Sicher spielte die Geschichte des Films eine entscheidende Rolle bei der Erteilung der Drehgenehmigung: „the Interpreter“ hebt die Bedeutung der UN als internationale politische Instanz ohne eindimensionale Hollywood-Plattitüden hervor und setzt idealistisch auf die Macht der Worte. Die Frage, ob Gewalt ein legitimes politisches Mittel ist oder inwieweit man der Diplomatie den Vorrang geben muss, steht klar im Vordergrund und wird in etlichen Facetten beleuchtet, wobei man den Grundgedanken der UN (quasi als moralische Instanz) jederzeit wahrt – grausame Konflikte oder Krisen sollte man im Sinne der Humanität, also ohne Gewalt, dafür aber mit Verständnis, Einsatz, Nachdruck und Verständigung angehen. Dass es in der Realität teilweise etwas anders aussieht (man denke da nur mal an die unzähligen ineffektiven Resolutionen gegenüber dem Irak nach dem ersten Golfkrieg), ist dagegen kaum eine Randnotiz wert und würde zudem nicht mit der Botschaft des Films harmonieren, weshalb man lieber einige US-kritische Statements einfügte und die UN im Sinne ihres Grundgedankens präsentierte. Absolut Wahrheitsgetreu ist das sicher nicht (Skandale gab es ja auch in jener Institution schon öfters), doch Kofi hat es wohl gefallen, weshalb er dem Deal schließlich zustimmte (positive Werbung ist in der heutigen Zeit immer zu gebrauchen).

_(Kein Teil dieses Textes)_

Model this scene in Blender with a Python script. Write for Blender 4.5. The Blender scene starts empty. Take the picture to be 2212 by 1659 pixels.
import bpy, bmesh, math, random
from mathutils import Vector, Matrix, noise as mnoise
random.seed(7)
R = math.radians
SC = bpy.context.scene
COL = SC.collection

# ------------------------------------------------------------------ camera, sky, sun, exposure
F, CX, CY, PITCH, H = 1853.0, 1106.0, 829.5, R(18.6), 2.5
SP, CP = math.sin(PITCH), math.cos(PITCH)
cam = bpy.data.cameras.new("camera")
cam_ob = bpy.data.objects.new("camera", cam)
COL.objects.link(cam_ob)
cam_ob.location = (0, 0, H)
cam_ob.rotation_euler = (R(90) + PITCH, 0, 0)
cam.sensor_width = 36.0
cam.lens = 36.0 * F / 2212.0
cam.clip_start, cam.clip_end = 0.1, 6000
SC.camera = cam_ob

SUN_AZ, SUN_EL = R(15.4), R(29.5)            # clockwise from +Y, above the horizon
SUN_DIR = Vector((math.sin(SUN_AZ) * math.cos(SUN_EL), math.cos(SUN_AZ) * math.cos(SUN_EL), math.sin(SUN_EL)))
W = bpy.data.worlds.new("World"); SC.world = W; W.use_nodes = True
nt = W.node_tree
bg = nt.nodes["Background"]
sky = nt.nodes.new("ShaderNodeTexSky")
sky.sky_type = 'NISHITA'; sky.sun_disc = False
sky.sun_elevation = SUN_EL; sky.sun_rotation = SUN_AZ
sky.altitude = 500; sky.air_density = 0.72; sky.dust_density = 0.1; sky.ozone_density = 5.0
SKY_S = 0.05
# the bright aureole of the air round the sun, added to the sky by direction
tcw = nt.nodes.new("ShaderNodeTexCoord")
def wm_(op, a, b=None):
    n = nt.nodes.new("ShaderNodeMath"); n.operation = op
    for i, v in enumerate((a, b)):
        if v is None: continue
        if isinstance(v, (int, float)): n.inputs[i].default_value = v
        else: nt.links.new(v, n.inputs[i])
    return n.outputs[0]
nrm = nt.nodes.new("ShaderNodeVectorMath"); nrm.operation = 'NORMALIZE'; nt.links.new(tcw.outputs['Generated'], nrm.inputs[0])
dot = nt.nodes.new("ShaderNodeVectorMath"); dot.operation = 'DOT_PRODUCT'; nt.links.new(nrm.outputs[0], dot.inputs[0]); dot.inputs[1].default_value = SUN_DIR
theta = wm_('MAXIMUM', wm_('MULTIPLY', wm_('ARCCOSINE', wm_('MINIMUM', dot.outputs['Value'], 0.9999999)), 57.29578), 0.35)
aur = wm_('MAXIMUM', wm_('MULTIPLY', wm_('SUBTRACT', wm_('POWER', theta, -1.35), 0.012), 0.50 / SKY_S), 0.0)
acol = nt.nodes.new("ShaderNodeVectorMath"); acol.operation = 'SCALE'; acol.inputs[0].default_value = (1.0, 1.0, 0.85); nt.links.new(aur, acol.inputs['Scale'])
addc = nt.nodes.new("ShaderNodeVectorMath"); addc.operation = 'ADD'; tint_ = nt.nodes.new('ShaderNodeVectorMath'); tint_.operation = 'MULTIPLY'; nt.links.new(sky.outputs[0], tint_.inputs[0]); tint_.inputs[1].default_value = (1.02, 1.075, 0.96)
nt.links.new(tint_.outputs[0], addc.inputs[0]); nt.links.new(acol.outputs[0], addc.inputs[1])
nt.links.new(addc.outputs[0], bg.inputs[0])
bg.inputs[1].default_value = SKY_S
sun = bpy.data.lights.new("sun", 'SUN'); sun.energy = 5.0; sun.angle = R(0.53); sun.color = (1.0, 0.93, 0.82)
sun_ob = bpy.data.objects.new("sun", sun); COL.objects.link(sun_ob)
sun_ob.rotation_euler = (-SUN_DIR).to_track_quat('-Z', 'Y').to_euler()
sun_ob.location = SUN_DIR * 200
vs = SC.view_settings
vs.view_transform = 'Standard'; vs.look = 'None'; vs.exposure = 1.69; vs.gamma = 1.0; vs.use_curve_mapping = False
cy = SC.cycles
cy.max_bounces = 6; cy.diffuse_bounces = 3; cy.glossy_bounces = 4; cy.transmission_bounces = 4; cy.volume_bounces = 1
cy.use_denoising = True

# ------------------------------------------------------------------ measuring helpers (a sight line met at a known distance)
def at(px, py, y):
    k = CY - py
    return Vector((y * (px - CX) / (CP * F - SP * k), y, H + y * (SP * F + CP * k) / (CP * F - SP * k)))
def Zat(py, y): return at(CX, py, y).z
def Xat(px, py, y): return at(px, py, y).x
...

Die Hauptdarsteller Kidman („the Others“) und Penn („21 Grams“) tragen diesen Film mit ihren Leistungen. Nicole spielt Silvia recht kämpferisch, was aber aus ihrer Desillusionierung sowie den Erlebnissen in der Vergangenheit resultiert. Sie ist enttäuscht, verletzt, wütend und verängstigt. Kidman vermittelt alle Facetten der Rolle überzeugend und beweist einmal mehr, wie extrem talentiert und vielseitig sie eigentlich ist. Penns Rolle hingegen ist etwas typischer geraten: Ein Cop, der um seine verstorbene Frau trauert und zwischen seinem Beschützerinstinkt und den aufkommenden Zweifeln abwägen muss – Sean holt dabei das Maximum aus dem gebotenen Material heraus. Die Tatsache, dass er mit dem Verlust seiner Frau zu kämpfen hat, wirkt auf den ersten Blick wie ein Klischee, harmoniert aber mit Silvias eigener Trauer, was Verbundenheit zwischen ihnen erzeugt. Ferner verhindert das (sie ist ja erst seit 20 Tagen tot) gleichzeitig das Aufkommen einer (von mir „befürchteten“) Liebesgeschichte.

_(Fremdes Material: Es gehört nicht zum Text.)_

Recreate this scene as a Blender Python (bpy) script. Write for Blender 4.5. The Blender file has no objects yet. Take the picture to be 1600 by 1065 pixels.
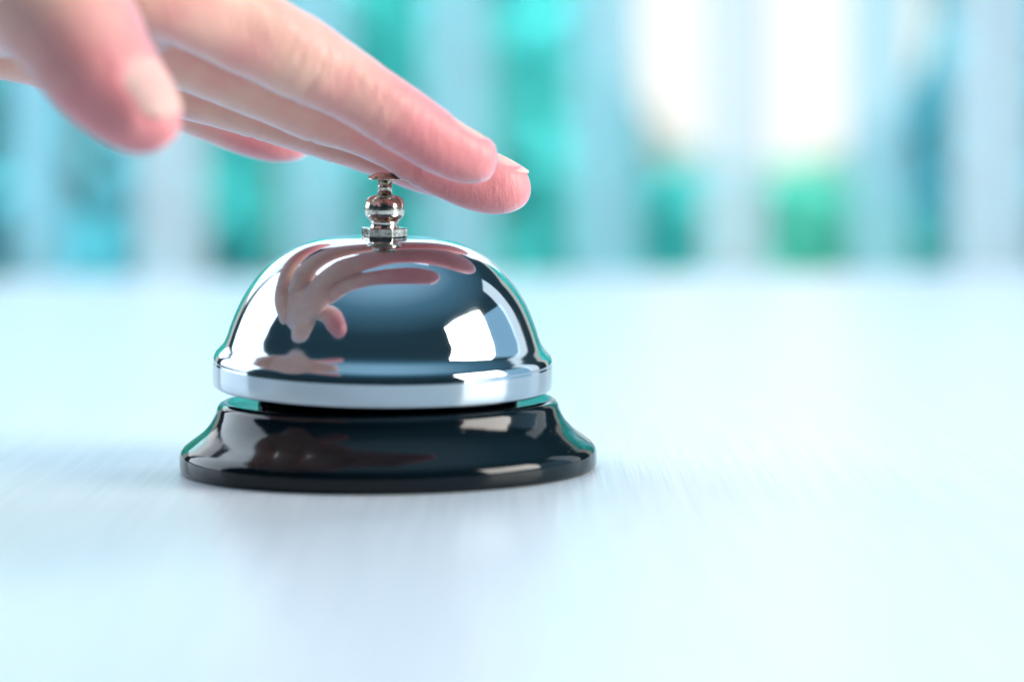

Gegen die Präsenz der Hauptdarsteller kommen die anderen Beteiligten in keiner Weise an: Niemandem sonst wurden entscheidende Handlungen oder Szenen zugesprochen – was vor allem für Catherine Keener („Being John Malkovich“) als Kellers Partnerin gilt, welche man gnadenlos verschenkt hat.

Leider hat das Werk aber auch mit einigen kleinen Schwächen zu kämpfen: Die hauptsächliche Konzentration auf die Charaktere bremst die Spannung zeitweise, die Nebenrollen sind teils oberflächlich und durchschaubar, die Story wird mit verschiedenen Ebenen, Metaphern und Lektionen fast überbelastet. Hinzu kommt die (überspitzt ausgedrückt) ständige UN-Beweihräucherung mitsamt bestimmter Momente, in denen man dem Zuschauer etwa weismachen möchte, dass man selbst extrem „böse Menschen“ mit Zitaten und Erinnerungen zur ernsthaften Selbstreflexion bewegen kann… Abgesehen von diesen Punkten bleibt am Ende zwar kein Meisterwerk, aber ein ziemlich guter Film.

Fazit: „the Interpreter“ ist ein hochkarätiger, im positiven Sinne fast altmodisch erscheinender Edel-Thriller, der seine Stärke aus den hervorragenden Darstellern, den gut ausgearbeiteten Charakteren sowie der interessanten, vielschichtigen Handlung zieht … 8 von 10.